• OBJECTIVE
Nothing should be output except the lines from the one containing "Recreate this scene as a Blender Python (bpy) script. The" through the one containing "R = math.radians", both ends included, each repeated exactly.

• Data entries
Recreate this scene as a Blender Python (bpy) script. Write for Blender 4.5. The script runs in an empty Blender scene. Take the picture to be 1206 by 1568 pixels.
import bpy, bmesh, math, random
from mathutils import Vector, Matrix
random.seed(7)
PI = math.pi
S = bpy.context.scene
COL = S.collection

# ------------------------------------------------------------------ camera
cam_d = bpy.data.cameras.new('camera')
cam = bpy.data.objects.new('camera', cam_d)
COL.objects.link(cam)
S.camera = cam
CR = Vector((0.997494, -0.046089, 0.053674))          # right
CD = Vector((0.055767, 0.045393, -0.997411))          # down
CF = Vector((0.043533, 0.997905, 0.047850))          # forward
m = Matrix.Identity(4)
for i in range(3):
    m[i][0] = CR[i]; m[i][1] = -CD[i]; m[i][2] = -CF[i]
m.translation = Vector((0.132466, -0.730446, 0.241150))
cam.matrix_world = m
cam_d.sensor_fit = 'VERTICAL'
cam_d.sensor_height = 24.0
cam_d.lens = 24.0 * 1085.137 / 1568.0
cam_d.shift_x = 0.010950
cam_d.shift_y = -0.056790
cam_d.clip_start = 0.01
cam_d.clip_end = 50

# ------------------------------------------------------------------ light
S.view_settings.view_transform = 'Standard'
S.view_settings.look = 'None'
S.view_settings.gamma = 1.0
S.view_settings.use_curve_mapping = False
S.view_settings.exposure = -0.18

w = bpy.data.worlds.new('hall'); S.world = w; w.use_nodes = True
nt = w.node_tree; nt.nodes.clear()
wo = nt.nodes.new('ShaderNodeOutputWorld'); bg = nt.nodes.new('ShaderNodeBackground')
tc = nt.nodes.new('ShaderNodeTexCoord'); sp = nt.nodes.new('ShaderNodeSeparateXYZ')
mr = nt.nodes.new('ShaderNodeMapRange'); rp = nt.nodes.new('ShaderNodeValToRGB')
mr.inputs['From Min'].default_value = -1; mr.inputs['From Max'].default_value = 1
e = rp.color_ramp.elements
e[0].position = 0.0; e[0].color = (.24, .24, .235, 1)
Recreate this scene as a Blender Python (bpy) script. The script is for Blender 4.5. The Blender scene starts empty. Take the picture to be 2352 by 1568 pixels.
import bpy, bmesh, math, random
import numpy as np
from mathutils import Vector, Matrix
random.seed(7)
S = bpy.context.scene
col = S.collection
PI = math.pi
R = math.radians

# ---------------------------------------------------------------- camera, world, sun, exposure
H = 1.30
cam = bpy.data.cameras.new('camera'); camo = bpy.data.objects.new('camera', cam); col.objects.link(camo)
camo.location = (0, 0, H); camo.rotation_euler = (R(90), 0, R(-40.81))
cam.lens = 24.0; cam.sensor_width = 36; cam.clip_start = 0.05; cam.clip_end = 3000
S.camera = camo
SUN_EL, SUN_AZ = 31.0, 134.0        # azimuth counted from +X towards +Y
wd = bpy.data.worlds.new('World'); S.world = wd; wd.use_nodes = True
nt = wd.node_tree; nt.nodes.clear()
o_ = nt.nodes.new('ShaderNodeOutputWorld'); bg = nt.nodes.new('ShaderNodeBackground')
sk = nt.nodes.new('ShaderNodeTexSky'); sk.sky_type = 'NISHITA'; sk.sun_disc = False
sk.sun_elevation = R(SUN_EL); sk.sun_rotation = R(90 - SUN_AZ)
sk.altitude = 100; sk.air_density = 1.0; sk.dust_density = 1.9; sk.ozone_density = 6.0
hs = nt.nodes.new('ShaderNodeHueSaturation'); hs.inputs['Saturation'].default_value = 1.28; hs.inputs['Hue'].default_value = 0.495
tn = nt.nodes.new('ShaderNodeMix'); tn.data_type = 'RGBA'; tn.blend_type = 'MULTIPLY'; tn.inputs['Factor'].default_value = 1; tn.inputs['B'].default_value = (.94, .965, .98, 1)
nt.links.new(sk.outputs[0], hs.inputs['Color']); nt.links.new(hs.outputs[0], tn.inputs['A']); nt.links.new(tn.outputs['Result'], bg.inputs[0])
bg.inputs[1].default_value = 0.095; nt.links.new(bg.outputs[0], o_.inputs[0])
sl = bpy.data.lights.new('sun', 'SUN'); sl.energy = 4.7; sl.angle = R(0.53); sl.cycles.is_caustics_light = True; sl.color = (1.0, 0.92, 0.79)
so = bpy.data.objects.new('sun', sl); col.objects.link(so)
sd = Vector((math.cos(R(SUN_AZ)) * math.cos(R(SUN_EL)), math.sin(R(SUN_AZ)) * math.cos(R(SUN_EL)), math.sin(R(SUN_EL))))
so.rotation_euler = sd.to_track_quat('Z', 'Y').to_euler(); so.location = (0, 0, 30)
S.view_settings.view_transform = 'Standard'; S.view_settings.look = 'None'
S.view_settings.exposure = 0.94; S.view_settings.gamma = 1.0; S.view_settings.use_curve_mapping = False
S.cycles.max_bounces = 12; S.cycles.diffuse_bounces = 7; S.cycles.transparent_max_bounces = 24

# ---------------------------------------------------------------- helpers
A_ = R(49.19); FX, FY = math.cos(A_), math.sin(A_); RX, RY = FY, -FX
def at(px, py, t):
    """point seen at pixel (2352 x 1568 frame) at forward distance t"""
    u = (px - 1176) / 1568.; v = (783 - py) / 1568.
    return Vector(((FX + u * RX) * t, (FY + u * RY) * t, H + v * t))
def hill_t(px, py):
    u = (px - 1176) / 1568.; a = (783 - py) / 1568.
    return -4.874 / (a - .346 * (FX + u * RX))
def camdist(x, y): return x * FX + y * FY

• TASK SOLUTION
Recreate this scene as a Blender Python (bpy) script. The script is for Blender 4.5. The Blender scene starts empty. Take the picture to be 2352 by 1568 pixels.
import bpy, bmesh, math, random
import numpy as np
from mathutils import Vector, Matrix
random.seed(7)
S = bpy.context.scene
col = S.collection
PI = math.pi
R = math.radians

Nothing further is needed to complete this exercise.